If something has been removed or replaced, the doc simply describes the target state without referencing the prior one. ADRs (ADR/) are the place for "we decided X over Y" reasoning, not feature or system docs.

Concrete, specific, terse. Tables and bullets where they fit. Numbers where they're known. Code paths where they apply. Avoid marketing language.

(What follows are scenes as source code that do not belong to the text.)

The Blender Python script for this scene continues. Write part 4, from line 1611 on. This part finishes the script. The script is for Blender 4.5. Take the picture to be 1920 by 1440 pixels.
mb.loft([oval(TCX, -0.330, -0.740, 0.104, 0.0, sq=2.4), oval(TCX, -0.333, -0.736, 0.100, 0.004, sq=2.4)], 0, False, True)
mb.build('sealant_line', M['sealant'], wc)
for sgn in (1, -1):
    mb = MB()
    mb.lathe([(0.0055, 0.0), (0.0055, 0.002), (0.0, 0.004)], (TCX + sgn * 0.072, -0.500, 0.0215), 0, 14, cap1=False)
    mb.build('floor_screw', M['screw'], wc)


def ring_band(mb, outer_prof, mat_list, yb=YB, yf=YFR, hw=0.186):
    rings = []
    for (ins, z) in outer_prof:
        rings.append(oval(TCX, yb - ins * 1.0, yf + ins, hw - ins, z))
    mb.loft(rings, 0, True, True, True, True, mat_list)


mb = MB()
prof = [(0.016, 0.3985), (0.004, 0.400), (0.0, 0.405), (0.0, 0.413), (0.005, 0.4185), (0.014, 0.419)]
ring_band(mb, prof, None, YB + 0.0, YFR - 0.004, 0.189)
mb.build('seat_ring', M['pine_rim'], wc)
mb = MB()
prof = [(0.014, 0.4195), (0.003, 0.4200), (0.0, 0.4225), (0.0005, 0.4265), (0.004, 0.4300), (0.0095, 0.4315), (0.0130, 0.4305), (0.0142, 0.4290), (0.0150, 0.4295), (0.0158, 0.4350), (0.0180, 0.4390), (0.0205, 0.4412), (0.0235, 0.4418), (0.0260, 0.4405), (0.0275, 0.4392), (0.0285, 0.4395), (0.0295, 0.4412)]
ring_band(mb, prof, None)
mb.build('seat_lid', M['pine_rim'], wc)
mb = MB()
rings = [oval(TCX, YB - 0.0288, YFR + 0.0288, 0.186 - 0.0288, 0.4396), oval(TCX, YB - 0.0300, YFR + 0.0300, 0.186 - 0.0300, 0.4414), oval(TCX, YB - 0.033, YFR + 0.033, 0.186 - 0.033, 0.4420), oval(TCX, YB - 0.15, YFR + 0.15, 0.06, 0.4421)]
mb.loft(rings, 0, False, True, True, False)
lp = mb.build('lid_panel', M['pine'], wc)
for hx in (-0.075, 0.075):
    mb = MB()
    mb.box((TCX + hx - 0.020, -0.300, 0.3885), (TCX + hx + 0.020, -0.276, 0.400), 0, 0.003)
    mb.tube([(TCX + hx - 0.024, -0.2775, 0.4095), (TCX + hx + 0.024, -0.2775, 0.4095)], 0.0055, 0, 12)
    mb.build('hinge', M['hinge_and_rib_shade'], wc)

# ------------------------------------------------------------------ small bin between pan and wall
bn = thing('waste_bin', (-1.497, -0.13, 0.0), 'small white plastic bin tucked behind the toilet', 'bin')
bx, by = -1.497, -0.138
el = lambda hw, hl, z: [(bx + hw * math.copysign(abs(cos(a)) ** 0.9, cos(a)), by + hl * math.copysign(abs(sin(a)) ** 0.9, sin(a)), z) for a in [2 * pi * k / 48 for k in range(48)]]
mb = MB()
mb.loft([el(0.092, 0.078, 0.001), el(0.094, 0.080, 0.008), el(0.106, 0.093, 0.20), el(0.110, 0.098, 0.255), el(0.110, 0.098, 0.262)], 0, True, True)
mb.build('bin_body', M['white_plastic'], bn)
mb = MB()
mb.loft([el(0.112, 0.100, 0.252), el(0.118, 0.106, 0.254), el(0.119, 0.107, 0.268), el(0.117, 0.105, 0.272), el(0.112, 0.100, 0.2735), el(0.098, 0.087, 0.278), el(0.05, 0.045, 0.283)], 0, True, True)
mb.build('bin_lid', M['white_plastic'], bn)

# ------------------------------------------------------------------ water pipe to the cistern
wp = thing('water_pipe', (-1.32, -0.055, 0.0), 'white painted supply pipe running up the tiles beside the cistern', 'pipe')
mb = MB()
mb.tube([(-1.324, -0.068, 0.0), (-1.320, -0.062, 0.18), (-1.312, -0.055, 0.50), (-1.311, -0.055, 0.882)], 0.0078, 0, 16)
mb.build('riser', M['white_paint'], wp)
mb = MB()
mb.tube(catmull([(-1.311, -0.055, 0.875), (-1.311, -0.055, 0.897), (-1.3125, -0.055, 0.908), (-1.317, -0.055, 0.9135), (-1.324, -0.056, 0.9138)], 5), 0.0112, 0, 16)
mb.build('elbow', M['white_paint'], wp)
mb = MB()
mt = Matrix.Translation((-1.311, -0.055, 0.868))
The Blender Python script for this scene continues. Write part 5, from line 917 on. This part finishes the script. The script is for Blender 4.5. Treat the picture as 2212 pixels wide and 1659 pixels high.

No redundant prose. If a table conveys it, skip the paragraph. If GLOSSARY.md defines it, link rather than redefine.


Reviewing a doc PR

Use this checklist before approving:

  • File path matches naming conventions (lowercase-with-hyphens, correct folder casing).
  • The doc lives in the right section per the table above.
  • Voice is prescriptive (or, in FEATURES/, prescriptive with inline status).
  • No "previously / used to / legacy / removed" language.
  • Status markers (if FEATURES/) are present where behaviour is not fully shipped.
  • Cross-links are repo-relative and resolve.
  • Source-file citations point at plausible paths under Sectorwars2102 or sw2102-bang.
  • Section folder's README.md index is updated if a new file was added.
  • Glossary terms are linked rather than redefined.
  • No emojis except the four status markers in FEATURES/.

Contributor onboarding

A short path for someone who has just cloned the repo:

  1. Read the root README.md to understand the layout.
  2. Skim GLOSSARY.md so the vocabulary clicks.
  3. Read this file (CONTRIBUTING.md) end-to-end.
  4. Read the README.md index of whichever section you're touching.
  5. Open one or two existing docs in the same section to match tone and structure.
  6. Make your edit; run through the review checklist above before opening a PR.

If your change crosses sections (for example, a new feature spec plus a system doc plus a data-model entry), open a single PR that updates all of them together — readers should not encounter half-applied changes.

For substantive architectural choices, open an ADR under ADR/ in the same PR. See ADR/README.md for when an ADR is warranted and the template to follow.